A prosa de Cabrera Infante, explica Vargas Llosa, com o brilho de sempre, “é uma das criações mais autorais e insólitas da nossa língua, uma prosa exibicionista, faustosa, musical e esquisita, que não consegue contar nada sem contar ao mesmo tempo a si mesma, interpondo seus exageros e cabriolas, suas construções desconcertantes, a cada passo, entre o que se conta e o leitor, de modo que este, muitas vezes entontecido, dividido, absorvido pelo frenesi do espetáculo verbal, esquece o restante, como se a riqueza da forma pura tornasse o conteúdo apenas um pretexto, mero acidente”. A prosa de Cabrera Infante deixa mesmo esta impressão — a de que as palavras dançam, uma dança louca, e o leitor fica tonto, tendo de voltar várias vezes ao mesmo trecho, para não perder o fio da meada. Porque, e é isto que Vargas Llosa está dizendo, com precisão, em Cabrera Infante a linguagem, como conta, é tão importante quanto aquilo que é contado.
O ensaio “José Donoso, ou a vida feita literatura” é, em alguns pontos, hilário. O texto é de 1996 e, por isso, não teve como incorporar a polêmica biografia do escritor chileno, escrita por sua filha, publicada este ano na Espanha.

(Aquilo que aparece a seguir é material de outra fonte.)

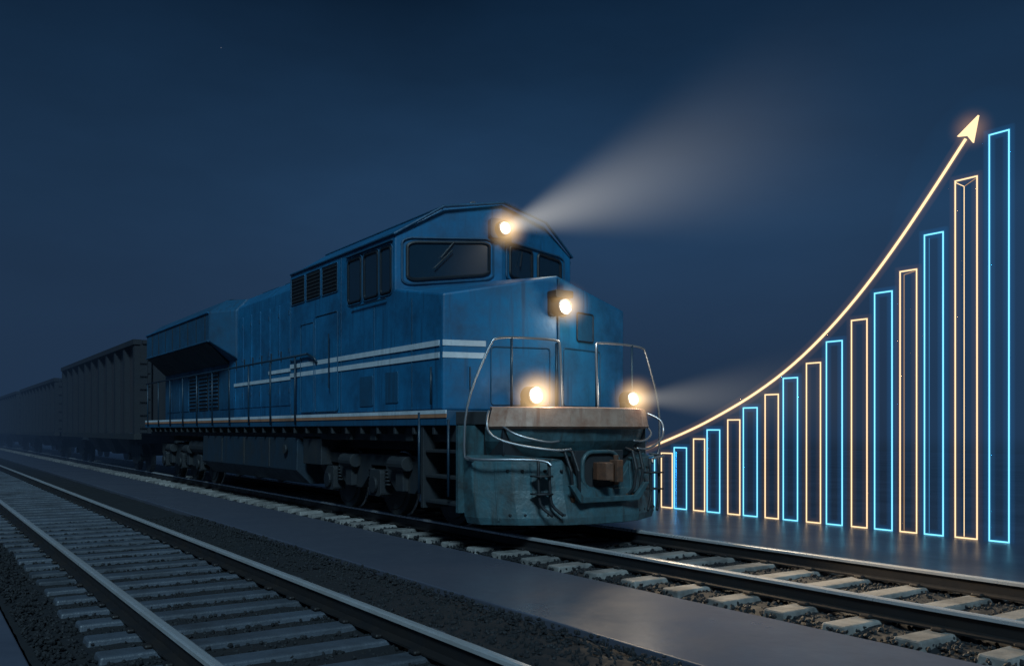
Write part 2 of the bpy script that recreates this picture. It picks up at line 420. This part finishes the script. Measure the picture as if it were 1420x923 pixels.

Além de relatar as maluquices da família, Pilar Donoso revela que o pai era bissexual, que, acrescente-se, nada muda em sua literatura, pelo menos substancialmente. Vargas Llosa o retrata como um louco de gênio e garante que seu romance mais ambicioso é “O Obsceno Pássaro da Noite”.
Pepe Donoso era um grande contador de histórias por escrito e oralmente. Relatou, a uma plateia extasiada e assustada, que “uma taratavó atravessava os Andes em uma homérica carroça de mulas, recrutando prostitutas para os bordéis de Santiago, e outra, vítima de uma mania de embrulhar tudo, guardava suas unhas, seus cabelos, as sobras de comida, tudo que não servia mais, em belas caixinhas e sacolas que ocupavam guarda-roupas, armários, cantos, quartos e, por fim, a sua casa inteira”.
O personagem “mais sedutor” criador por Donoso é o velho de “El Lugar Sín Limites”, “que, no mundinho de caminhoneiros e capangas seminalfabetos em que vive, se disfarça de moça do povo e sai a dançar flamenco, embora perca a vida com isso”. Vargas Llosa afirma que Donoso escreveu “histórias de maior fôlego e mais complexas”, mas que a história do velho travestido “é a mais acabada de suas narrativas, na qual se encontra mais perfeitamente elaborado aquele mundo tresloucado, neurótico, de rica imaginação literária latino-americano, feita à imagem e semelhança das pulsões e fantasmas mais secretos de seu criador, que ele deixou a seus leitores”.